In a chapter called Virtual Rape she talks to Canberra journalist Ginger Gorman, who wrote the 2019 book Troll Hunting, about how cyberhate creates online engagement, which is exactly what the algorithms are after.
She does have a little bit of fun with the chapter on Sexbots. Every day there seems to be a new story about some man finding his AI soulmate. The first sexbot was created in the late 1970s. She was a 36C.
The first sexbot powered by AI, Roxxxy, debuted in 2010. Five distinct personalities help her interact with her "master", they include Frigid Farrah, Wild Wendy, Mature Martha. Young Oko is only just 18, her profile is "oh so young and waiting for you to teach her".
There have been significant advances in sexbots in recent years, Spicer writes, RealDollX comes with 11 styles of vagina inserts and a set of elf ears. It's programmed to make "appropriate noises".
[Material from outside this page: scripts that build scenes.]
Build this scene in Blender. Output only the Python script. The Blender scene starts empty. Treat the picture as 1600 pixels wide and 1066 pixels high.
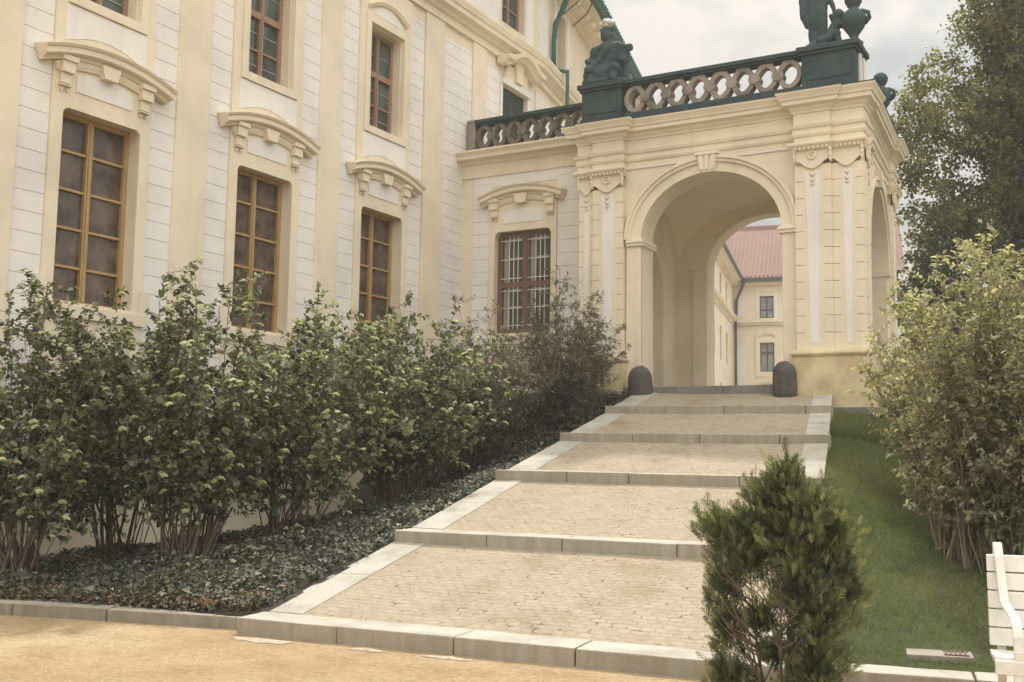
import bpy, bmesh, math, random
import numpy as np
from mathutils import Vector, Matrix
R = math.radians
random.seed(7)
SC = bpy.context.scene
COL = SC.collection

# ------------------------------------------------------------------ mesh helpers
def frame(ox, oy, ux, uy, nx, ny):
    """wall frame: u along the wall, n outward, z up"""
    return lambda u, n, z: (ox + ux * u + nx * n, oy + uy * u + ny * n, z)

WORLD = lambda u, n, z: (u, n, z)

class MB:
    def __init__(self, fr=WORLD):
        self.v = []; self.f = []; self.fr = fr
    def add(self, vs, fs):
        b = len(self.v)
        self.v += [self.fr(*p) for p in vs]
        self.f += [tuple(b + i for i in q) for q in fs]
        return self
    def box(self, u0, u1, n0, n1, z0, z1):
        return self.add([(u0, n0, z0), (u1, n0, z0), (u1, n1, z0), (u0, n1, z0), (u0, n0, z1), (u1, n0, z1), (u1, n1, z1), (u0, n1, z1)],
                        [(0, 1, 2, 3), (4, 5, 6, 7), (0, 1, 5, 4), (1, 2, 6, 5), (2, 3, 7, 6), (3, 0, 4, 7)])
    def poly(self, pts, n0, n1):
        k = len(pts)
        return self.add([(u, n0, z) for u, z in pts] + [(u, n1, z) for u, z in pts],
                        [tuple(range(k)), tuple(range(k, 2 * k))] + [(i, (i + 1) % k, k + (i + 1) % k, k + i) for i in range(k)])
    def strip(self, outer, inner, n0, n1, closed=False):
        """plate between two outlines with the same number of points"""
        k = len(outer)
        vs = [(u, n1, z) for u, z in outer] + [(u, n1, z) for u, z in inner] + [(u, n0, z) for u, z in outer] + [(u, n0, z) for u, z in inner]
        fs = []
        m = k if closed else k - 1
        for i in range(m):
            j = (i + 1) % k
            fs += [(i, j, k + j, k + i), (2 * k + i, 2 * k + j, 3 * k + j, 3 * k + i), (i, j, 2 * k + j, 2 * k + i), (k + i, k + j, 3 * k + j, 3 * k + i)]
        if not closed:
            fs += [(0, k, 3 * k, 2 * k), (k - 1, 2 * k - 1, 4 * k - 1, 3 * k - 1)]
        return self.add(vs, fs)
    def sweep_uz(self, path, prof):
        """profile [(n, d)] swept along a path of (u, z, du, dz) where (du, dz) is the unit upward direction across the path"""
        k = len(prof); vs = []; fs = []
        for u, z, du, dz in path:
            vs += [(u + du * d, n, z + dz * d) for n, d in prof]
        for i in range(len(path) - 1):
            for j in range(k):
                a = i * k + j; b = i * k + (j + 1) % k
                fs.append((a, b, b + k, a + k))
        fs += [tuple(range(k)), tuple(range(len(vs) - k, len(vs)))]
        return self.add(vs, fs)
    def sweep_plan(self, path, prof, right=True):
        """profile [(n, z)] swept along a plan path [(x, y)], mitred; outward is on the right of the walk when right"""
        s = 1 if right else -1
        P = [Vector(p) for p in path]; k = len(prof); vs = []; fs = []
        nr = []
        for a, b in zip(P, P[1:]):
            d = (b - a).normalized(); nr.append(Vector((d.y, -d.x)) * s)
        for i, p in enumerate(P):
            if i == 0: m = nr[0]
            elif i == len(P) - 1: m = nr[-1]
            else:
                m = nr[i - 1] + nr[i]; m = m / max(0.05, m.dot(nr[i]))
            vs += [(p.x + m.x * n, p.y + m.y * n, z) for n, z in prof]
        for i in range(len(P) - 1):
            for j in range(k):
                a = i * k + j; b = i * k + (j + 1) % k
                fs.append((a, b, b + k, a + k))
        fs += [tuple(range(k)), tuple(range(len(vs) - k, len(vs)))]
        return self.add(vs, fs)
    def lathe(self, c, prof, seg=24, sx=1, sy=1):
        vs = []; fs = []; k = len(prof)
        for i in range(seg):
            a = 2 * math.pi * i / seg
            vs += [(c[0] + r * math.cos(a) * sx, c[1] + r * math.sin(a) * sy, c[2] + z) for r, z in prof]
        for i in range(seg):
            for j in range(k - 1):
                a = i * k + j; b = ((i + 1) % seg) * k + j
                fs.append((a, b, b + 1, a + 1))
        fs.append(tuple(i * k for i in range(seg))); fs.append(tuple(i * k + k - 1 for i in range(seg)))
        return self.add(vs, fs)
    def tube(self, pts, radii, seg=6):
        pts = [Vector(p) for p in pts]; vs = []; fs = []
        up = Vector((0.3, 0.2, 1)).normalized()
        for i, p in enumerate(pts):
            d = (pts[min(i + 1, len(pts) - 1)] - pts[max(i - 1, 0)])
            d = d.normalized() if d.length > 1e-9 else Vector((0, 0, 1))
            a = d.cross(up)
            if a.length < 1e-3: a = d.cross(Vector((1, 0, 0)))
            a.normalize(); b = d.cross(a)
            r = radii[i] if hasattr(radii, '__len__') else radii
            for j in range(seg):
                t = 2 * math.pi * j / seg
                q = p + a * math.cos(t) * r + b * math.sin(t) * r
                vs.append(tuple(q))
        for i in range(len(pts) - 1):
            for j in range(seg):
                a = i * seg + j; b = i * seg + (j + 1) % seg
                fs.append((a, b, b + seg, a + seg))
        fs += [tuple(range(seg)), tuple(range(len(vs) - seg, len(vs)))]
        return self.add(vs, fs)
    def bar(self, pts, w, h):
        """flat bar along points: width w (horizontal), thickness h"""
        pts = [Vector(p) for p in pts]; vs = []; fs = []
        for i, p in enumerate(pts):
            d = (pts[min(i + 1, len(pts) - 1)] - pts[max(i - 1, 0)]).normalized()
            a = self.side.normalized(); b = d.cross(a).normalized()
            vs += [tuple(p + a * w / 2 + b * h / 2), tuple(p - a * w / 2 + b * h / 2), tuple(p - a * w / 2 - b * h / 2), tuple(p + a * w / 2 - b * h / 2)]
        for i in range(len(pts) - 1):
            for j in range(4):
                a = i * 4 + j; b = i * 4 + (j + 1) % 4
                fs.append((a, b, b + 4, a + 4))
        fs += [(0, 1, 2, 3), tuple(range(len(vs) - 4, len(vs)))]
        return self.add(vs, fs)
    def ball(self, c, r, seg=14, ring=9, rot=None):
        r = r if hasattr(r, '__len__') else (r, r, r)
        vs = []; fs = []
        for i in range(ring + 1):
            t = math.pi * i / ring
            for j in range(seg):
                a = 2 * math.pi * j / seg
                q = Vector((r[0] * math.sin(t) * math.cos(a), r[1] * math.sin(t) * math.sin(a), r[2] * math.cos(t)))
                if rot: q = rot @ q
                vs.append((c[0] + q.x, c[1] + q.y, c[2] + q.z))
        for i in range(ring):
            for j in range(seg):
                a = i * seg + j; b = i * seg + (j + 1) % seg
                fs.append((a, b, b + seg, a + seg))
        return self.add(vs, fs)
    def build(self, name, mat, parent=None, smooth=False, bevel=0, fix=True, loc=None):
        me = bpy.data.meshes.new(name)
        me.from_pydata(self.v, [], self.f)
        if fix:
            bm = bmesh.new(); bm.from_mesh(me)
            bmesh.ops.remove_doubles(bm, verts=bm.verts, dist=1e-5)
            bmesh.ops.recalc_face_normals(bm, faces=bm.faces)
            bm.to_mesh(me); bm.free()
        if smooth:
            me.polygons.foreach_set('use_smooth', [True] * len(me.polygons))
        me.materials.append(mat)
        o = bpy.data.objects.new(name, me); COL.objects.link(o)
        if parent: o.parent = parent; 
        if loc:
            o.location = loc
        if bevel:
            m = o.modifiers.new('bevel', 'BEVEL'); m.width = bevel; m.segments = 2; m.limit_method = 'ANGLE'; m.angle_limit = R(40)
        return o

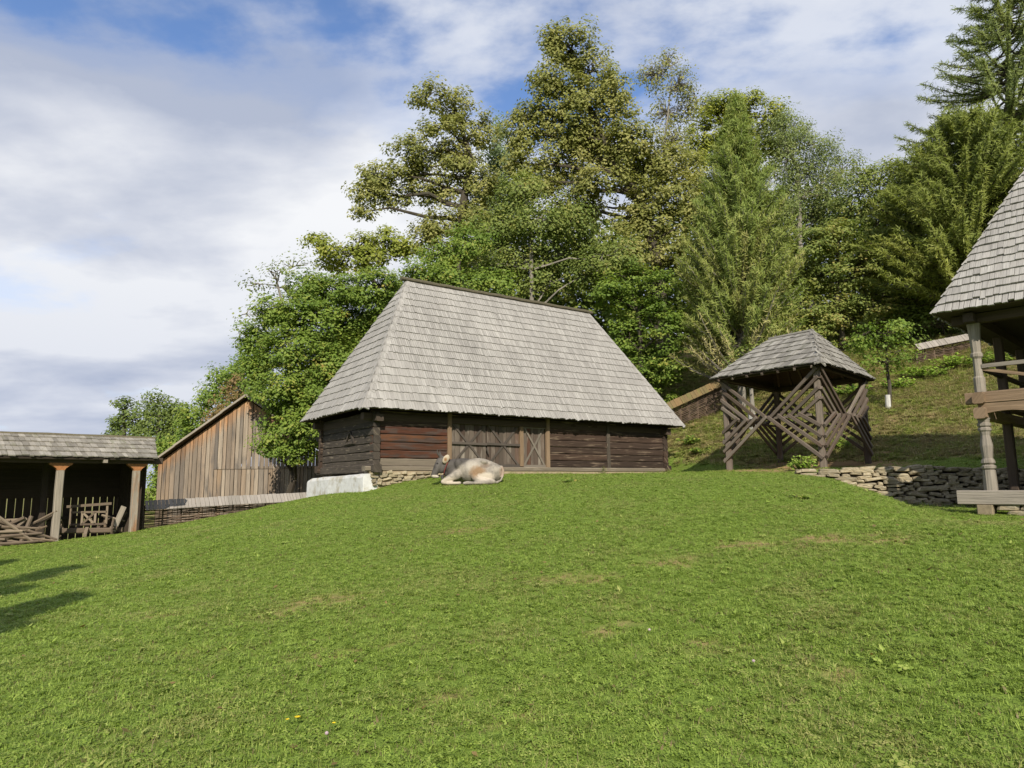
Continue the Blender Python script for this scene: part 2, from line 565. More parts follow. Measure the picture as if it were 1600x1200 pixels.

"I'm assuming they have the ability to fake it, rather like Meg Ryan's character in When Harry Met Sally," says Spicer.
This chapter perhaps highlights the overall disconnect that's occurred in society. How we rely on apps to meet people online, how we've put the decision-making process in the hands of technology, how the whole idea of kindness and compassion doesn't fit into the equation that's driving the algorithm.
Spicer agrees. She knows it's impossible to banish technology from our lives entirely.
"It starts with something as simple as changing Siri's voice to a man's, thinking about where AI is embedded in our everyday lives," she says. "And then we need to remember we live in a democracy, we need to stir up our government to legislate for change. We need to get more women and girls involved in STEM and encourage them to change things at the programming level."
I think back to a few of my favourite quotes from Terminator. Sure there's the one that goes:
"F***ing men like you built the hydrogen bomb. Men like you thought it up. You think you're so creative. You don't know what it's like to really create something; to create a life; to feel it growing inside you. All you know how to create is death ..." via Sarah Connor.
But then there's this one which is a little more fitting.
"The unknown future rolls toward us," Sarah Connor says. "I face it for the first time with a sense of hope, because if a machine, a Terminator, can learn the value of human life, maybe we can, too."
Let's just hope we can learn the value of humanity.
- Man-Made: How the bias of the past is being built into the future, by Tracey Spicer. Simon & Schuster. $34.99.